Belfast
Uma isca no topo do mundo
Por Vitor Velloso
Durante o Festival do Rio 2021
“Belfast” chega ao Festival do Rio como uma atração peculiar, tanto pelos trailers de divulgação ou pela curiosidade de ver o cineasta Kenneth Branagh se distanciando momentaneamente das adaptações de Hollywood (“Cinderela”, “Thor” e “O Assassinato No Expresso Oriente”, por exemplo) e trabalhando com Judi Dench, Jamie Dornan, Caitriona Balfe e Ciarán Hinds. Em meio às possibilidades de narrar o conflito histórico que dominou a região-titulo no final da década de 60, o diretor opta por uma abordagem que dialoga com um olhar lúdico diante dos conflitos políticos e dos excessos de violência, muitas vezes partindo da perspectiva da própria criança para entender onde está a beleza de um cenário caótico.

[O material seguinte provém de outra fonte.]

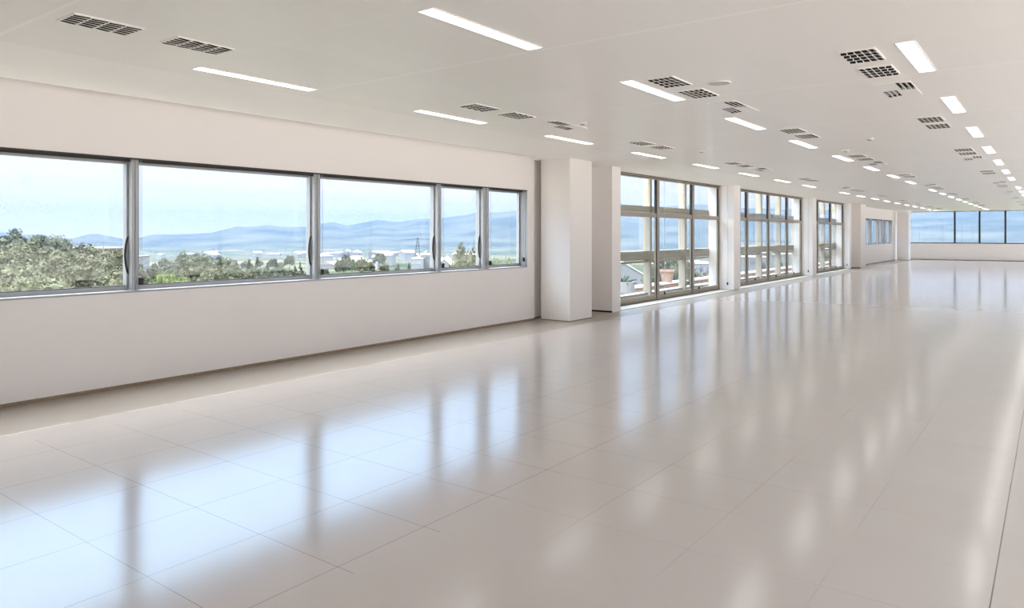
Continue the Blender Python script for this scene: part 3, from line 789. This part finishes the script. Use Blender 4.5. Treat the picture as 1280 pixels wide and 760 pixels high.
# town in the valley
rt = random.Random(21); TOWN = []
def town(u, d, wd, hgt, m, label):
    az = math.atan2(u-CX, FPX); p = at(u, HY, d); zg = ground_z(d/math.cos(az), az)
    if any((Vector((p.x,p.y))-q).length < .62*(wd+w2) for q, w2 in TOWN): return
    TOWN.append((Vector((p.x,p.y)), wd))
    r = empty('distant_building', (p.x, p.y, zg-.5), rt.uniform(0, 3))
    MB().box(-wd/2, wd/2, -wd*.35, wd*.35, 0, hgt).build('walls', m, r)
    MB().prism([(-wd*.53,-wd*.38,hgt), (-wd*.53,wd*.38,hgt), (-wd*.53,0,hgt*1.3)], (wd*1.06,0,0)).build('roof', M['roof'] if rt.random() < .5 else M['ledge'], r)
    tag(r, label, 'building', 'distant buildings in the valley')
for i in range(34): town(rt.uniform(402, 540), rt.uniform(500, 1500), rt.uniform(10, 26), rt.uniform(6, 11), rt.choice((M['whitewall'], M['ledge'], M['greywall'])), 'tiny white distant building in the valley below the pylon')
for i in range(10): town(rt.uniform(180, 400), rt.uniform(600, 1600), rt.uniform(10, 24), rt.uniform(6, 9), rt.choice((M['whitewall'], M['greywall'])), 'tiny distant building in the valley outside the widest pane')
for i in range(36): town(rt.uniform(1138, 1300), rt.uniform(600, 1800), rt.uniform(12, 34), rt.uniform(7, 14), rt.choice((M['whitewall'], M['ledge'], M['greywall'])), 'tiny white distant building seen through the far end windows')
# lattice pylon
py = at(522, 297, 420); az = math.atan2(522-CX, FPX); zg = ground_z(420/math.cos(az), az); hh = py.z-zg
r = empty('power_pylon', (py.x, py.y, zg), YAW)
tw = MB(); 
for sx in (-1, 1):
    for sy in (-1, 1):
        tw.tube([(sx*2.6, sy*2.6, 0), (sx*.8, sy*.8, hh*.7), (sx*.25, sy*.25, hh)], .16, 5)
for k in range(10):
    z0, z1 = hh*k/10, hh*(k+1)/10
    w0, w1 = 2.6-2.3*k/10, 2.6-2.3*(k+1)/10
    for s in (-1, 1):
        tw.tube([(-w0, s*w0, z0), (w1, s*w1, z1)], .09, 4); tw.tube([(w0, s*w0, z0), (-w1, s*w1, z1)], .09, 4)
tw.build('tower', M['pylon'], r)
for z, L_ in ((hh*.94, 9), (hh*.72, 5)):
    MB().tube([(-L_, 0, z), (0, 0, z+.5), (L_, 0, z)], .14, 5).build('cross_arm', M['pylon'], r)
tag(r, 'thin steel lattice pylon rising before the blue mountain', 'pylon')

# ------------------------------------------------------------------ haze over the valley
hz = MB(); P = [(-150,-4000,-80), (-150,200,-80), (4000,200,-80), (4000,7000,-80), (-7000,7000,-80), (-7000,-4000,-80)]
hz.prism(P, (0,0,310))
m = bpy.data.materials.new('valley_haze'); m.use_nodes = True; n = m.node_tree; n.nodes.clear()
o_ = n.nodes.new('ShaderNodeOutputMaterial'); vsn = n.nodes.new('ShaderNodeVolumeScatter')
vsn.inputs['Color'].default_value = (.30, .52, 1.0, 1); vsn.inputs['Density'].default_value = 6.2e-5; vsn.inputs['Anisotropy'].default_value = 0.0
vab = n.nodes.new('ShaderNodeVolumeAbsorption'); vab.inputs['Color'].default_value = (.40, .42, .44, 1); vab.inputs['Density'].default_value = 2.4e-4
vad = n.nodes.new('ShaderNodeAddShader'); n.links.new(vsn.outputs[0], vad.inputs[0]); n.links.new(vab.outputs[0], vad.inputs[1])
n.links.new(vad.outputs[0], o_.inputs['Volume'])
tag(hz.build('haze', m), 'thin blue haze over the valley and mountains', 'haze', None, 'stuff')
for k_, lst in PROTO.items():
    for p_ in lst:
        if p_.name not in usedp:
            for ch in list(p_.children): bpy.data.objects.remove(ch)
            bpy.data.objects.remove(p_)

Essa decisão de tomar consciência do íntimo e procurar uma representação dessa ação através dos sonhos e desejos de uma família que luta pela permanência na amada cidade, faz com que “Belfast” seja uma obra que está sempre retornando às suas subjetividades. Por exemplo, a perspectiva infantil de uma caminhada pela rua torna-se o enquadramento de explosões e violência, da mesma maneira que o conteúdo espetaculoso de algumas cenas, coreografias e especiais de TV, estão sempre remontando um aspecto particular do contexto, não apenas histórico, mas também de seus personagens. O problema é que Branagh se perde na estilização e deixa de construir o contexto para além dessa postura diluída em focos, contrastes e anamórficas. E toda essa proposta imagética, que pode ser atraente em um primeiro momento, perde força exponencialmente com a progressão, já que o encantamento dá lugar às inúmeras repetições de um suposto rigor formal, normalmente marcado pelos espaços recortados pelos cômodos.
Ainda que exista alguma beleza em determinados enquadramentos, a sensação é que Branagh procurou estetizar como Paweł Pawlikowski, nos espaços demarcados de “Um Limite Entre Nós (2016)” e acabou transformando “Belfast” em uma experiência excessivamente enclausurada pelo próprio sonho de ser lúdica. O recurso do preto e branco dialogando diretamente com as cores vibrantes da arte e dos diferentes tempos não são o suficiente para sustentar um projeto que sonha com a representação mas se vê incapaz de resolver as próprias carências. Não por acaso, prepara lentamente a emblemática frase de “Titanic”, negociando a memória de nascimento do navio que naufragou. Mas todo esse preparo não mantém a coisa no topo, muito menos faz funcionar um drama que gira em círculo o tempo todo e não desenvolve a própria relação de seus personagens para além de uma paisagem superficial de um comercial televisivo. E esta é a sensação que fica durante a maior parte da projeção do filme: um grande cartão-postal que tenta cantarolar em meio à violência e destruição, fugindo das problemáticas políticas que vão se amontoando.
Enquanto “Belfast” investe em seus fortes contrastes e profundidades de campo para seduzir o olhar do espectador, perde o pulso com sua própria narrativa e deixa que seu bom elenco não saia de um lugar comum. Jamie Dornan e Caitriona Balfe estão bem e conseguem transmitir uma certa preocupação constante com o futuro de sua família, mas existe um aspecto canastrão que nunca deixa a coisa ir para um drama tedioso, assim como não utiliza bem os escapismos. Judi Dench e Ciarán Hinds conseguem salvar boas cenas, especialmente um diálogo próximo à beira da janela. Ainda assim, é mais provável que o espectador não compreenda a narrativa para além do isolamento proposital da linguagem, que ora se concentra no rigor dos espaços, ora procura o clichê das cenas de ação, com os soldados no primeiro plano e os rostos assustados ao fundo.
Branagh se perde nos encantos de orçamentos menos estratosféricos e mais controle formal. Acaba realizando um filme que está sempre no meio termo e permanece indeciso sobre o desenvolvimento de seus personagens. E como o cenário político não é a intenção principal de “Belfast”, os eixos dramáticos deveriam ser uma preocupação mais intensa. No fim, o projeto ainda vai conquistar algum público, não apenas pela beleza imediata de um plano ou outro, mas pela atuação central de Jude Hill, ator de imenso carisma que dá alguma liga nesse mar de confusão que não sabe para onde caminhar. Ninguém pode negar que Branagh fez uma isca e tanto pro Oscar, pode vir a ser o “Jojo Rabbit” (2019) do ano.